Mas o trauma e a dor de perder a Laura tinham-me ensinado a ser vulnerável e franco com as pessoas que amava. Queria mostrar-lhe o significado da franqueza, e queria que ele soubesse que confiava nele o suficiente para partilhar consigo a minha dor. Quando ele tinha sete anos, pensei que era altura de ser honesto com ele.
Sentei-me ao seu lado na cama. Tivemos sempre as nossas melhores conversas quando eu o aconchegava. Eu tremia tanto quanto na leitura da minha sentença pelo juiz há uma década.
“Olá, amigo. Preciso de te contar uma coisa.” Ele podia perceber pela minha voz que aquilo que eu ia dizer era importante, e ficou calado e atento, olhando-me com os olhos bem abertos e curioso. “Sabes que a Laura morreu num acidente de carro e que eu também lá estava?” Ele assentiu com a cabeça. “Eu estava de facto a conduzir embriagado. A culpa foi minha. Infringi a lei, e fui para a prisão por isso.”
No início, ficou chocado. Depois, confuso. Ele sabia que beber e conduzir não era um comportamento seguro, e sabia que era contra a lei. Mas ele não compreendia como beber e conduzir poderia significar ser responsável pela morte de alguém num acidente de viação. Ele não queria que a culpa fosse minha.
“Mas foi um acidente”, argumentou.
“Isso é verdade. Mas, por vezes, quando fazemos uma má escolha e ela tem um mau resultado, temos de assumir a responsabilidade pelas consequências.”
Disse-lhe que não havia nada no mundo como o amor que um pai tem por um filho.
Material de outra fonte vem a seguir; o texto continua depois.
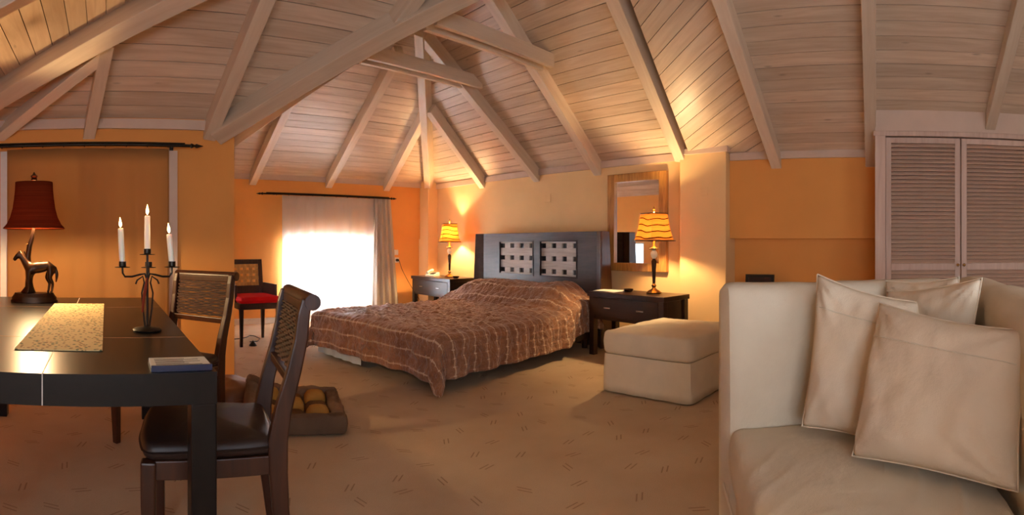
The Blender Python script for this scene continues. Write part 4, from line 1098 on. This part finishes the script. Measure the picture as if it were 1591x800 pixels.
# ------------------------------------------------------------------ red cushioned armchair
def armchair():
    c = (1.63, 5.80, 0); root = thing('armchair', 'dark wooden armchair with red seat cushion by the far window', 'chair', c, math.radians(4))
    W2, Dp = .235, .26
    pad(MB(), rrect(-W2 + .0, W2 + .0, -Dp - .02, Dp - .03, .03), .465, .535, .022, n=64, crown=.008, wr=.001).build('seat_cushion', M['red'], root, smooth=True)
    fr = MB().box(-W2, W2, -Dp, -Dp + .03, .40, .465).box(-W2, W2, Dp - .03, Dp, .40, .465).box(-W2, -W2 + .03, -Dp + .03, Dp - .03, .40, .465).box(W2 - .03, W2, -Dp + .03, Dp - .03, .40, .465); fr.build('seat_frame', M['dark'], root, bevel=.003)
    for x in (-W2, W2 - .045):
        for y in (-Dp, Dp - .045):
            MB().add([(x + a * .045 + (.008 if a == 0 else -.008), y + b * .045 + (.008 if b == 0 else -.008), 0) for b in (0, 1) for a in (0, 1)] + [(x + a * .045, y + b * .045, .465) for b in (0, 1) for a in (0, 1)],
                     [(0, 2, 3, 1), (4, 5, 7, 6), (0, 1, 5, 4), (2, 6, 7, 3), (0, 4, 6, 2), (1, 3, 7, 5)]).build('leg', M['dark'], root, bevel=.003)
    for s in (-1, 1):
        MB().box(s * W2 - .014, s * W2 + .014, -.12, Dp, .465, .655).build('arm_panel', M['chairwood'], root, bevel=.004)
    Mr = Matrix.Translation((0, Dp - .02, .5)) @ Matrix.Rotation(math.radians(-9), 4, 'X')
    for x0, x1, z0, z1 in ((-.22, -.17, 0, .43), (.17, .22, 0, .43), (-.17, .17, .375, .43), (-.17, .17, 0, .12)):
        MB().box(x0, x1, -.016, .016, z0, z1, Mr).build('back_frame', M['chairwood'], root, bevel=.003)
    for i in range(5):
        x = -.17 + i * .075; MB().box(x, x + .042, -.006, .002, .12, .375, Mr).build('lattice_strip', M['gold'], root)
    for i in range(4):
        z = .12 + i * .071; MB().box(-.17, .17, -.010, -.002, z, z + .04, Mr).build('lattice_strip', M['gold'], root)
armchair()

# ------------------------------------------------------------------ floor cushions
def floor_cushion():
    a, b = Vector((1.34, 2.76)), Vector((1.56, 3.40)); d = (b - a).normalized(); n_ = Vector((-d.y, d.x)); wd, ln = .62, (b - a).length
    root = thing('floor_cushion', 'square taupe floor cushion with mustard tufts beside the near chair', 'cushion', (a.x, a.y, 0), math.atan2(d.y, d.x) - PI / 2)
    # local y along a->b, local x from 0 to -wd
    cut = MB(); 
    def pos(x, y, z):
        lift = max(0, (-x - .35) / .27) * max(0, (y - .30) / .38) * .10
        return Vector((x, y, z + lift))
    bd = .085
    for (x0, x1, y0, y1) in ((-wd, 0, 0, bd), (-wd, 0, ln - bd, ln), (-bd, 0, bd, ln - bd), (-wd, -wd + bd, bd, ln - bd)):
        mb = MB(); pad(mb, rrect(x0, x1, y0, y1, .03, 4), .006, .115, .022, n=60, crown=.006, wr=.010, seed=x0 + y0, fs=14)
        mb.v = [pos(*v) for v in mb.v]; mb.build('border_roll', M['floorcush'], root, smooth=True)
    mb = MB().box(-wd + .03, -.03, .03, ln - .03, .004, .055); mb.v = [pos(*v) for v in mb.v]; mb.build('base_pad', M['floorcush'], root)
    nx, ny = 3, 3; cw, cl = (wd - 2 * bd) / nx, (ln - 2 * bd) / ny
    for i in range(nx):
        for j in range(ny):
            cx, cy = -bd - cw * (i + .5), bd + cl * (j + .5); mb = MB()
            mb.lathe([(.5, 0), (.53, .25), (.5, .55), (.38, .85), (.2, .97), (.02, 1)], (0, 0, 0), 20, sq=1.5)
            mb.v = [pos(cx + v.x * cw * .93, cy + v.y * cl * .93, .045 + v.z * (.088 - .03 * ((i + j) % 2))) for v in mb.v]
            mb.build('tuft', M['mustard'] if (i + j) % 2 == 0 else M['mustard2'], root, smooth=True)
floor_cushion()
t = thing('floor_pillow', 'plain brown pillow on the carpet between near chair and partition', 'cushion', (.90, 3.55, 0), math.radians(15))
pad(MB(), rrect(-.19, .17, -.16, .30, .09), .0, .15, .07, n=80, crown=.02, wr=.012, seed=8).build('cover', M['brownleather'], t, smooth=True)

# cord and plug on the carpet near the armchair
pts = [onz(x, y, .006) for x, y in ((362, 527), (372, 526), (383, 524), (388, 521), (396, 522), (404, 526), (400, 530), (388, 531))]
tag(MB(pts[0]).tube(pts, .005, 6).build('power_cord', M['black'], smooth=True), 'black cord looping on the carpet near the armchair legs', 'cord')
pc = onz(393, 537, 0)
t = thing('electric_plug', 'dark cone shaped plug lying on the carpet near the armchair', 'plug', pc)
MB().lathe([(.045, 0), (.04, .012), (.014, .045), (.008, .055)], n=16, cap=True).build('plug_body', M['rod'], t, smooth=True)

# ------------------------------------------------------------------ groups of look-alikes
GROUPS = {'rafter': 'pale rafters under the plank ceiling', 'jack_rafter': 'short jack rafters on the left slope', 'hip_beam': 'hip beams', 'collar_tie': 'collar ties across the ridge',
          'nightstand': 'dark nightstands beside the bed', 'table_lamp': 'bedside lamps with banded shades', 'candle': 'lit candles in the candelabra', 'pillow': 'cream pillows on the sofa',
          'curtain_rod': 'dark curtain rods', 'dish': 'small dark dishes on the nightstands', 'cover_plate': 'painted square cover plates'}
for o in list(SC.objects):
    if o.parent is None and o.get('category'):
        b = o.name.split('.')[0]
        if b in GROUPS: o['group'] = GROUPS[b]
Eu tinha tirado a coisa mais importante do mundo à família da Laura, e foi por isso que o perdão que recebi dos seus pais foi tão incrível.
“Na televisão dizem que a comida na prisão é má. É verdade?”
“Yep. Não é lá muito boa.”
“Lamento o que te aconteceu, papá”, disse, aninhando a cabeça no meu colo, enquanto eu lhe passava os dedos pelo cabelo. “Sei que tens saudades da Laura”, continuou. “Ficas triste quando falamos sobre ela.”
“Tenho saudades dela. Tenho muitas saudades dela.”
Ele perguntou-me se eu desejava que ela ainda estivesse viva, e eu disse-lhe que sim.
“Mas não nos terias ou terias conhecido a mamã se ela ainda fosse viva.” Ele queria que eu escolhesse entre a vida que tenho com ele e a vida que teria tido com a Laura. “Eu nem teria nascido se ela fosse viva.”
“Não é assim que a vida funciona, companheiro. Se houvesse algum mundo mágico onde eu pudesse trazer a Laura de volta, também te teria nesse mundo. Mas, no mundo real, não conseguimos mudar o passado. Eu fiz uma má escolha, e ainda dói. Muito. Quem me dera poder mudar o passado, mas não posso. E também é verdade que nunca trocaria a vida que tenho contigo, com a mamã e com as tuas irmãs por nada no mundo.”
Enquanto o Finn fechava os olhos, senti-me muito mais próximo dele. Preocupava-me que, depois de lhe contar, ele olhasse para mim de forma diferente, mas aprendi que os nossos filhos não nos amam porque somos perfeitos.
Tal como nós os amamos, eles amam-nos porque nós somos deles. E porque fui honesto com ele, à medida que ele foi crescendo, sempre foi honesto comigo, e saberá sempre que, independentemente dos erros que ele venha a cometer, tem um pai que compreende que todos podem ser perdoados.